Sangatta,wartakutim.com – BERAWAL dari keprihatinan terjadinya kekarasan terhadap anak, Karang Taruna Kutai Timur (Kutim) dipimpin Alim Bahri, hari ini akan mengadakan seminar sehari tentang bagaimana menghentikan kekerasan pada anak. Karang Taruna pun menghadirkan Ketua Komnas Anak, Aries Merdeka Sirait, untuk mengisi acara degan tema ‘stop kekerasan terhadap anak’ .
Aris, kemarin Rabu (13/4) sekitar pukul 14.00 Wita tiba di Sangatta mengatakan pada wartawan, seminar ini patut diapresiasi.
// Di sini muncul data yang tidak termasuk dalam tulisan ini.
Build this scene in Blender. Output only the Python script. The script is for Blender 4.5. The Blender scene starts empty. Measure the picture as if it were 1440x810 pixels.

Apalagi, yang akan laksanakan adalah Karang Taruna. Sebab selama ini, Karang taruna belum banyak melakukan hal sama.
“Kalau perlu, sekarang Karang Taruna yang mengakar di masyarakat, bisa jadi garda terdepan dalam deteksi dini kekerasan anak, agar tidak terjadi lagi,” harap Aries, saat menerima wartawan di hotel.
Mantan Aktivis buruh anak ini mengakui, Komnas Perlindungan Anak, sudah menetapkan Indonesia darurat kejahatan seksual sejak tahun 2013 lalu. Penetapan ini diambil setelah monitoring 4 tahun. Dimana dalam jangka 5 tahun, terjadi 21,6 juta pelanggaran hak anak , yang dilakukan sejak 2010. Dari pelanggaran hak anak itu, 58 persen adalah kejahatan seksual. Karena itu, angka ini dijadikan sebagai parameter pertama darurat kejahatan seksual anak.
Parameter ke dua adalah pelaku utamanya adalah orang terdekat, yang dilakukan dalam lingkungan rumah tangga, mulai dari ayah, paman, kemudian diluar rumah seperti sekolah dalam hal ini guru, dan orang terdekat lainnya.
“Jadi predator kejahatan anak adalah dilingkungan keluarga, sekolah dalam hal ini ada guru termasuk teman, dan di ruang terbuka. Bahkan panti berlandaskan agama pun juga ikut andil melakukan tindak kekerasan,” katanya.
Parameter ke tiga, penghilangan masa depan anak, bahkan nyawa anak sekalipun, belum ditempatkan sebagai ordinary crime. Artinya, masih dianggapsebagai kejahatan pidana biasa, sehingga pelakuknya hanya dijatuhi hukuman biasa. Padahal, kalau ini dianggap sebagai kejahatan luar biasa, atau darurat, disamakan dengan kasus korupsi dan narkoba maka tentu penegak hukum bisa menjatuhkan hukuman lebih berat, untuk memberikan efek jera.
Dikatakan, kasus kejahatan seksual ini, terjadi secara merata, mulai dari kota besar, hingga pedesaan. Sebab ini adalah masalah moral. Karena itu, perlu pendidikan terutama kesadaran hukum bagi masyarakat. Hal lain, yang menjadi masalah juga saat ini karena pemahaman hukum masyarakat masih lemah, sementara penegakahn hukum pun lemah terhadap pelaku .
Terkait dengan masalah UU peradilan anak yakni UU No 11 Tahun 2012, dimana anak pelaku kejahatan bisa diselesaikan diluar peradilan atau disversi, Aris mengakui karena pertimbangan masa depan anak. Namun UU ini tidak salah, tapi masyarakat harus memahami dan menerima ini. Jika masyarakat memahami hukum, bisa menerima penyelesaian ini. “Dan itulah tugas pemerintah, untuk memberikan pemahaman pada masyarakat tentang kesadaran hukum,” katanya.